Bollen, Nicolas P.B. and Mark A. Cohen. "Mutual Fund Attributes and Investor Behavior." Working Paper, May 24, 2004.

This strong study reviews investments and redemptions in a matched sample of socially screened and unscreened U.S. mutual funds. The study uses CRSP data for the 1980-2002 time period for conventional funds (N=348 in 1980 rising to 8,009 in 2002) and social funds as identified by the Social Investment Forum (N=7 in 1980 rising to 185 in 2002). Social funds are matched to conventional funds on the basis of their risk exposures, as measured by a Carhart model (risk metrics are Beta, Market Capitalization, Price/Book ratio, and a Momentum factor). After adjusting for these factors, the alphas of the social funds were higher than those of the conventional funds, although alphas were negative in both cases (p<0.0383 - Table 3).

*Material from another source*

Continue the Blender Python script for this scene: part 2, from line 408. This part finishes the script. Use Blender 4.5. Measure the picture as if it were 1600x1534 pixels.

Finds that "the monthly volatility of investor cash flows in SR funds is significantly lower than conventional flow volatility. This result suggests that the non-financial SR attribute regulates the speed with which investors reallocate capital among their investments."
Also finds, counterintuitively, that cash flows of SR funds are more sensitive to lagged performance than those of conventional funds, i.e. that social investors are more likely to react to recent performance than other investors. The authors offer two possible explanations. First, socially responsible investing might be viewed as a luxury good: citing work by Ait-Sahalia (2004), they note that consumption of luxury goods tends to rise as wealth rises and fall as wealth falls. Second, as a relatively new investment approach, investor beliefs about SRI are likely to be more diffuse than for conventional investments - as a result, newinformation is likely to be given more weight as investors learn and update their beliefs. This second explanation appears better supported by the data, given that younger funds exhibit the highest sensitivity. Performance sensitivity is also observed in older funds, however, leading the authors to comment that "at least some SR investors view their investment as consumption of a luxury good."

The authors conclude that "our results suggest that SR investors are just as concerned about the performance of their investment as investors in conventional funds, if not more so. Nonetheless, mutual funds companies, which continually compete to offer new funds in an effort to attract investor capital, can expect SR investors to be more loyal than investors in ordinary funds."

This study received an honorable mention in the 2004 Moskowitz Prize competition.